Teacher uses cellphone camera to explore math concepts
Instead of banning cell phones from class, high school math teacher Bette Maggie Sloane had a brave idea: to have her students use mobile phone cameras as a creative way to find geometry and algebra in the world around them. For this, the Mineola Teachers Association member was one of five educators selected from a national pool to receive the NEA Foundation’s Challenge to Innovate (C2i) Mobile Project Award, and $1,000.
Sloane knows firsthand the joys of an interdisciplinary approach to education. With a bachelor in fine arts degree in photography and a master’s in mathematics education, she is a living example of a right-brained/left-brained education. So, when it came to the task of getting her high school students excited about math, she drew on her love of photography.
Because Sloane believes that students learn best by doing, she challenged her class to find applications of the geometry and algebra concepts they learned in school in the world around them.
A field trip to the Metropolitan Museum of Art and a library research project provided Sloane’ students with an overview of the artistic uses and implications of geometric transformations.

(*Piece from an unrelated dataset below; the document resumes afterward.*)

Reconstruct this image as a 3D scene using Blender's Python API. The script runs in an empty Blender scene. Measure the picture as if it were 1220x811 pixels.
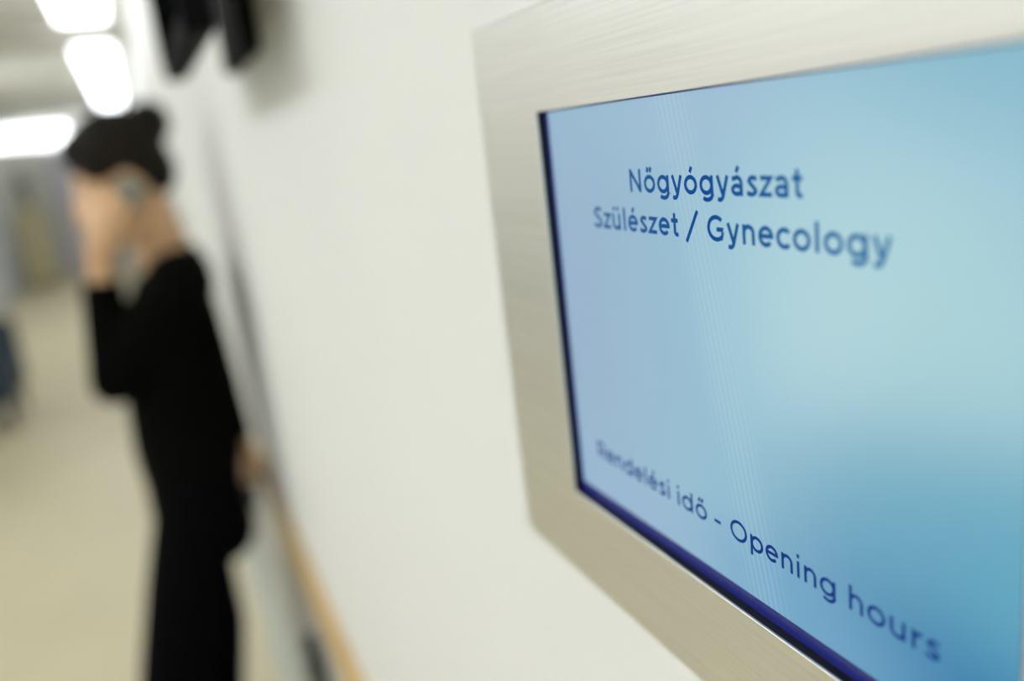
import bpy, bmesh, math, random
from mathutils import Vector, Matrix

# ------------------------------------------------------------------ camera, world, exposure
SC = bpy.context.scene
COL = SC.collection
EYE = 1.53                      # eye height; X = towards the right-hand wall, Y = along the corridor, Z = up
cam_data = bpy.data.cameras.new('camera')
cam = bpy.data.objects.new('camera', cam_data)
COL.objects.link(cam)
SC.camera = cam
cam_data.sensor_width = 36.0
cam_data.lens = 1000.0 / 1220.0 * 36.0
cam_data.clip_start = 0.01
cam_data.clip_end = 100
right = Vector((0.90774, -0.40374, -0.11403)).normalized()
down = Vector((-0.20061, -0.17899, -0.96318))
fwd = Vector((0.36846, 0.89719, -0.24347)).normalized()
down = (down - down.dot(fwd) * fwd); down = (down - down.dot(right) * right).normalized()
rot = Matrix((right, -down, -fwd)).transposed()
cam.matrix_world = Matrix.Translation((0, 0, EYE)) @ rot.to_4x4()
cam_data.dof.use_dof = True
cam_data.dof.focus_distance = 0.261
cam_data.dof.aperture_fstop = 2.95
cam_data.dof.aperture_blades = 7

world = bpy.data.worlds.new('world')
SC.world = world
world.use_nodes = True
world.node_tree.nodes['Background'].inputs[0].default_value = (0.95, 1.0, 0.93, 1)
world.node_tree.nodes['Background'].inputs[1].default_value = 0.3

SC.view_settings.view_transform = 'Standard'
SC.view_settings.look = 'None'
SC.view_settings.gamma = 1.0
SC.view_settings.exposure = 0.0
LAMP = 7.3                     # radiance of the ceiling luminaires
PI = math.pi

# ------------------------------------------------------------------ helpers
def lin(r, g, b):
    def f(c):
        c /= 255.0
        return c / 12.92 if c <= 0.04045 else ((c + 0.055) / 1.055) ** 2.4
    return (f(r), f(g), f(b), 1.0)


def mat(name, rgb, rough=0.5, metal=0.0, spec=0.5, emit=None, strength=0.0, noise=0.0, nscale=8.0, bump=0.0, bscale=60.0,
        stretch=(1, 1, 1), coat=0.0):
    m = bpy.data.materials.new(name)
    m.use_nodes = True
    nt = m.node_tree
    b = nt.nodes['Principled BSDF']
    b.inputs['Base Color'].default_value = rgb
    b.inputs['Roughness'].default_value = rough
    b.inputs['Metallic'].default_value = metal
    b.inputs['Specular IOR Level'].default_value = spec
    b.inputs['Coat Weight'].default_value = coat
    if emit is not None:
        b.inputs['Emission Color'].default_value = emit
        b.inputs['Emission Strength'].default_value = strength
    if noise or bump:
        tc = nt.nodes.new('ShaderNodeTexCoord')
        mp = nt.nodes.new('ShaderNodeMapping')
        mp.inputs['Scale'].default_value = stretch
        nt.links.new(tc.outputs['Object'], mp.inputs['Vector'])
    if noise:
        n = nt.nodes.new('ShaderNodeTexNoise')
        n.inputs['Scale'].default_value = nscale
        n.inputs['Detail'].default_value = 6
        nt.links.new(mp.outputs['Vector'], n.inputs['Vector'])
        r = nt.nodes.new('ShaderNodeValToRGB')
        lo = tuple(c * (1 - noise) for c in rgb[:3]) + (1,)
        hi = tuple(min(1, c * (1 + noise)) for c in rgb[:3]) + (1,)
        r.color_ramp.elements[0].position = 0.3
        r.color_ramp.elements[1].position = 0.7
        r.color_ramp.elements[0].color = lo
        r.color_ramp.elements[1].color = hi
        nt.links.new(n.outputs['Fac'], r.inputs['Fac'])
        nt.links.new(r.outputs['Color'], b.inputs['Base Color'])
    if bump:
        n2 = nt.nodes.new('ShaderNodeTexNoise')
        n2.inputs['Scale'].default_value = bscale
        n2.inputs['Detail'].default_value = 4
        nt.links.new(mp.outputs['Vector'], n2.inputs['Vector'])
        bp = nt.nodes.new('ShaderNodeBump')
        bp.inputs['Strength'].default_value = bump
        bp.inputs['Distance'].default_value = 0.002
        nt.links.new(n2.outputs['Fac'], bp.inputs['Height'])
        nt.links.new(bp.outputs['Normal'], b.inputs['Normal'])
    return m


def obj(name, bm, m, parent=None, smooth=False):
    me = bpy.data.meshes.new(name)
    bmesh.ops.recalc_face_normals(bm, faces=bm.faces[:])
    bm.to_mesh(me)
    bm.free()
    if smooth:
        for p in me.polygons:
            p.use_smooth = True
    o = bpy.data.objects.new(name, me)
    COL.objects.link(o)
    if m:
        me.materials.append(m)
    if parent:
        o.parent = parent
        o.matrix_parent_inverse = Matrix.Translation(-parent.location)
    return o


def tag(o, label, cat, group=None):
    o['label'] = label
    o['category'] = cat
    if group:
        o['group'] = group
    return o


def thing(name, label, cat, loc, group=None):
    o = bpy.data.objects.new(name, None)
    o.empty_display_size = 0.05
    COL.objects.link(o)
    o.location = loc
    return tag(o, label, cat, group)


def struct(name, bm, m, parent=None, label=None):
    o = obj(name, bm, m, parent)
    if parent is None:
        o['kind'] = 'structure'
        if label:
            o['label'] = label
    return o


def add_box(bm, x0, x1, y0, y1, z0, z1, bevel=0.0, seg=2):
    vs = [bm.verts.new((x, y, z)) for x in (x0, x1) for y in (y0, y1) for z in (z0, z1)]
    fs = [bm.faces.new([vs[i] for i in q]) for q in ((0, 1, 3, 2), (4, 6, 7, 5), (0, 4, 5, 1), (2, 3, 7, 6), (0, 2, 6, 4), (1, 5, 7, 3))]
    if bevel:
        es = list({e for f in fs for e in f.edges})
        bmesh.ops.bevel(bm, geom=es, offset=bevel, segments=seg, affect='EDGES', profile=0.5)
    return bm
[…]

She told her students to find parallel and perpendicular lines in their daily lives and to document them with their cell phone cameras. They emailed photos to her and she posted them on her faculty website, creating an interactive, digital museum.
“This is a way for students to use a feature of their phones to document math,” Sloane explained. “Instead of texting or emailing, which can be a quick and even forgettable interaction, students can keep their photographs in their phone files to look at in the future.”
The entire project, start to finish, is digital. “Students have their cell phones with them all the time; this idea turns their phones into instructional tools,” Sloane said.
“By sending me their submissions, digitally, the art they created with their phone can be exhibited on my website,” she continued. “Most students don't think that their phones are capable of creating art, but they are!”
The NEA Foundation created C2i to uncover innovative approaches in teaching and enable educators to share and build on these ideas to improve student learning. C2i is an incentive-driven networking site, hosted on the Department of Education’s Open Innovation Portal, where public school educators and others are offering solutions to pressing classroom challenges. The latest challenge explores how to use mobile phone technology to transform teaching and was launched in partnership with the Consortium for School Networking (CoSN).
“We launched this challenge because we believe the use of mobile phone technology provides an important opportunity for educators and students to learn in new and different ways,” said Harriet Sanford, president and CEO of the NEA Foundation.
“Mobile devices hold a lot of promise for helping K-12 educators to re-imagine teaching and learning,” added Keith Krueger, CEO of CoSN. “To continue finding ways to harness the power of these technologies, we need a constant cycle of bright new ideas from all segments of the education community — from our 21st century learners to our educators and administrators.”